Zapobieganie zagrożeniom w ruchu drogowym to rzecz ważna i nie miałbym nic przeciw, gdyby nie fakt, że głównym obiektem polowań są osoby, które niewiele mają wspólnego z kulturą bicyklistów.
Filmowani są więc panowie w brudnych ubraniach, z mozołem kolebiący się na ledwie żywych Wigry 3 i Jubilatach. Potem jeszcze rzut oka na wskazanie alkomatu i kolejny nietrzeźwy rowerzysta do kolekcji.
Skutek tych programów jest taki, że utrwala się przekonanie, jakoby rower służył do przemieszczania tym, którzy są już zbyt pijani, by prowadzić samochód. Nie widziałem jeszcze, by policja i ekipa telewizyjna kontrolowały zwykłego rowerzestę. Taki materiał nie byłby zresztą interesujący. Większość miłośników rowerów jakich znam to osoby odpowiedzialne i po kielichu nie jeżdżą nawet kosiarką przed domem.
Twórcom programu, celowo nie podam nazwy stacji by nie napędzać im oglądalności, gratuluję. Wmawiajcie wszystkim dalej, że każdy rowerzysta to pijak. A jak pijak to wiadomo - złodziej, bo jak w słynnej komedii Stanisława Barei - "każdy pijak to złodziej".

Dlaczego zawsze jest pod górkę

Przyznam szczerze, że przez 12 a może i 15 lat nie dosiadałem roweru. Kiedy wyrosłem z rodzinnego Uniwersala, doszedłem do wniosku, iż nie po to ludzkość wymyśliła silnik, by się wciąż męczyć z kręceniem pedałami.
Rower trafił do piwnicy i do dziś jego szczątki tam rdzewieją. Przez ten czas zdążyłem najeździć się autobusami, tramwajami, samochodami i jakoś nigdy szczególnie nie ciągnęło mnie, by odświeżyć znajomość z poczciwymi dwoma kółkami. Co więcej, z czasem wyrobiłem w sobie przekonanie, że mój tyłek nie jest stworzony do wąskich siodełek, a i nogi służą wyłącznie do godnego stąpania po ziemi.
W życiu każdego faceta przychodzi jednak taki moment (i wcale nie jest to kryzys wieku średniego), że w jego rozumny i poukładany świat wkrada się cudnej urody niewiasta.

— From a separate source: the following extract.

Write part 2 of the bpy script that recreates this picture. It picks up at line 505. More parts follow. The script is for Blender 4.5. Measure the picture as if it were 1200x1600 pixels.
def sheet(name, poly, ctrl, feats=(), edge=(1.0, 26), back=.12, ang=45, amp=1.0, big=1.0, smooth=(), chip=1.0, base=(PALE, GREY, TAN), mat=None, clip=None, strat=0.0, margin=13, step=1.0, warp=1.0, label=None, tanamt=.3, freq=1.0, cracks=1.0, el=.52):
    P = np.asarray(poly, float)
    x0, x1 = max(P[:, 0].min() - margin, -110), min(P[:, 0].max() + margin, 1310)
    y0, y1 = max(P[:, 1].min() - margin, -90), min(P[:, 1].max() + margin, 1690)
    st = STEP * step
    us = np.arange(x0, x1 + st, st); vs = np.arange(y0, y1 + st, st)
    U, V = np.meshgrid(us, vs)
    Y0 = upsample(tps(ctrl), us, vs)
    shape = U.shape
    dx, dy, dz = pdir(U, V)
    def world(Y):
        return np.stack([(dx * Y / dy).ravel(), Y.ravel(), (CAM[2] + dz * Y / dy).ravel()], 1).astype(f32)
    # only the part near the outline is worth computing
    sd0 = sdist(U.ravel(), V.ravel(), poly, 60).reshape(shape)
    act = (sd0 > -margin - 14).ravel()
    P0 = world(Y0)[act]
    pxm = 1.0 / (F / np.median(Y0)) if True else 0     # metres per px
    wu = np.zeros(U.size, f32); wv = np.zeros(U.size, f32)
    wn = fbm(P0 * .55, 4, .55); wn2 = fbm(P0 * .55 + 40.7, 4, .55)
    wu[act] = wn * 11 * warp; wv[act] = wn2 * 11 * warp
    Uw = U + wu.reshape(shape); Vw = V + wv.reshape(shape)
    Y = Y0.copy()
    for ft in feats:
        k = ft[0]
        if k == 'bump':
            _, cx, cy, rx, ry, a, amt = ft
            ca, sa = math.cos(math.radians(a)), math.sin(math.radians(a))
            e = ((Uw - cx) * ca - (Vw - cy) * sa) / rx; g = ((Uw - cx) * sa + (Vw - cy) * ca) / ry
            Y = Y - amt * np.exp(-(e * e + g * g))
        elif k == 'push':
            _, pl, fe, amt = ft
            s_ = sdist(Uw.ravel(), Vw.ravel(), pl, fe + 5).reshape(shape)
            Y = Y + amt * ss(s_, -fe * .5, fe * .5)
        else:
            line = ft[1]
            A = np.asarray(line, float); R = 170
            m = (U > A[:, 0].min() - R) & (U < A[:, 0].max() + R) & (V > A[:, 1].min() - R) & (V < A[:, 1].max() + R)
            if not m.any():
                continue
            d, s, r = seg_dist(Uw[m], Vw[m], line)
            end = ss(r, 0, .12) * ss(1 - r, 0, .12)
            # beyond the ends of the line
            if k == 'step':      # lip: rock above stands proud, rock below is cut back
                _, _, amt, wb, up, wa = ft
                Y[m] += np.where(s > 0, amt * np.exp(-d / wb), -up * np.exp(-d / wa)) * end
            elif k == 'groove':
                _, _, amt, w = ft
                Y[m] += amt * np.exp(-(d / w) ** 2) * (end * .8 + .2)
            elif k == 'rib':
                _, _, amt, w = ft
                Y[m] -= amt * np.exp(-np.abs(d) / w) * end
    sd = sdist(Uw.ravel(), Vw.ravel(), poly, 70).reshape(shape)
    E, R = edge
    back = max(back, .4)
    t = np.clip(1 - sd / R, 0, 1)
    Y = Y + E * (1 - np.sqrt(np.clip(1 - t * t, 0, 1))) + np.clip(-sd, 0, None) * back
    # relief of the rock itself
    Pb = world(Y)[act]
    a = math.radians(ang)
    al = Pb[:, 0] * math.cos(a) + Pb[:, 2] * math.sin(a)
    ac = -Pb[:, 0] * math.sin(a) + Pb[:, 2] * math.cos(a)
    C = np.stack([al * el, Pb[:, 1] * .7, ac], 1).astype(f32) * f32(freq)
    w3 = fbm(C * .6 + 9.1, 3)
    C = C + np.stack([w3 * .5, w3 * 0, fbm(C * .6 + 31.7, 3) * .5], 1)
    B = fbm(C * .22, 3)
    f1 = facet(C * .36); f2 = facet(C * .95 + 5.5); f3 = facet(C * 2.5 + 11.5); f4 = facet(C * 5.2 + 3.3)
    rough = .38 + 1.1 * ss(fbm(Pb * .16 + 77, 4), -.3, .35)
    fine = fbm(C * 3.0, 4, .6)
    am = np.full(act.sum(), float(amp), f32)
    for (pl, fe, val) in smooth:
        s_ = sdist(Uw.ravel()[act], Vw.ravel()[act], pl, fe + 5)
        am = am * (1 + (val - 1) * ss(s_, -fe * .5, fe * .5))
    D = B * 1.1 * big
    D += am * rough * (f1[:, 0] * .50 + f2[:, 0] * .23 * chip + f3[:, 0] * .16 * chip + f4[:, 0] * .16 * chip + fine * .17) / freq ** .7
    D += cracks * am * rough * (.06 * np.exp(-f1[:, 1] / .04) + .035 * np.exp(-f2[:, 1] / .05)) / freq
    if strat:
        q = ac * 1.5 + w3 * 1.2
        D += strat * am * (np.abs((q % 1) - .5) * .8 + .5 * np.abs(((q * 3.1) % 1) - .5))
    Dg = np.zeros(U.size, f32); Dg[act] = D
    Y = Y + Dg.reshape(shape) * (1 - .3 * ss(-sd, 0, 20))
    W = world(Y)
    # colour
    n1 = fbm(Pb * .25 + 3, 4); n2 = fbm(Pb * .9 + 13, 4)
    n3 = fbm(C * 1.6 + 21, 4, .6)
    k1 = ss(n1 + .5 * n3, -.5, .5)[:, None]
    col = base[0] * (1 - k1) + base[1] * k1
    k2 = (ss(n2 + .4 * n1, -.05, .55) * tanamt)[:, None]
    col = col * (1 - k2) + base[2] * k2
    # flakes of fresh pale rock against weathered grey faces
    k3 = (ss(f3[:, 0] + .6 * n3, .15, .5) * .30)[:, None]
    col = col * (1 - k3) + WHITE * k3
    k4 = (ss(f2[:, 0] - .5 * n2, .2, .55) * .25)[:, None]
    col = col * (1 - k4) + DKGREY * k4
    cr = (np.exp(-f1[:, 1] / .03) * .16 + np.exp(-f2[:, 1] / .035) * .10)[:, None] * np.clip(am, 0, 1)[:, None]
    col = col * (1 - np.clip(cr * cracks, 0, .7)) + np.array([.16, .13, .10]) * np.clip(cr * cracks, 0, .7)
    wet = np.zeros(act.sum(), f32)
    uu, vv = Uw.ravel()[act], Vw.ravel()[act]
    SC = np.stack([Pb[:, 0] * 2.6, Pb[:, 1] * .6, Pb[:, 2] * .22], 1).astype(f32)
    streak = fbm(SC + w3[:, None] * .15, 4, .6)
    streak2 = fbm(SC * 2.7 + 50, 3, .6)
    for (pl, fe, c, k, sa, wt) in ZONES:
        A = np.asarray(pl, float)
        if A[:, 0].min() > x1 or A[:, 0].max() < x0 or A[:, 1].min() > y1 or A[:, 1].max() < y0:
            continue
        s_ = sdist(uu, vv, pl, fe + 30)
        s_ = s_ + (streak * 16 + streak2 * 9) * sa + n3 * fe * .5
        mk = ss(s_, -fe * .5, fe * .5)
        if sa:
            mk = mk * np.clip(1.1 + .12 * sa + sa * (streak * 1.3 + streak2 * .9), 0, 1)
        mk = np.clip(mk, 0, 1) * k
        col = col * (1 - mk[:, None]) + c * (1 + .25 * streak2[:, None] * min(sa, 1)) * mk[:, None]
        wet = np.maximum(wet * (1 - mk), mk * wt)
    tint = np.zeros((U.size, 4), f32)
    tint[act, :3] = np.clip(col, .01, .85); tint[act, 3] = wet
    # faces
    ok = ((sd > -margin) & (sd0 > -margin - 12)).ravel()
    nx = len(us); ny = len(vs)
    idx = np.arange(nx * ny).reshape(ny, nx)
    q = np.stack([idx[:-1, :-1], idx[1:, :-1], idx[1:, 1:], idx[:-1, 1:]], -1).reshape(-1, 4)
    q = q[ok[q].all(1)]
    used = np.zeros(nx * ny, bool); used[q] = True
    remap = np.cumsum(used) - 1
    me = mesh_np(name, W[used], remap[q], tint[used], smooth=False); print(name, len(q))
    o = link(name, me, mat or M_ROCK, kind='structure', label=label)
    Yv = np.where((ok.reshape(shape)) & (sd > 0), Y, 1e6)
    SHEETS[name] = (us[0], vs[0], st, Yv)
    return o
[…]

Wtedy też trzeba zrewidować wiele swoich poglądów, chociażby dotyczących rowerów.
Choć od tego momentu minęło już ładnych kilka lat, do dzisiaj jestem wdzięczny mojej dziewczynie, że namówiła mnie do kupna rowerów. Sam już nie wiem kto z nas chętniej korzysta z tego prezentu na szóstą rocznicę jej 25 urodzin.
Z chęcią też podzielę się z Wami moimi uwagami na temat tego wehikułu.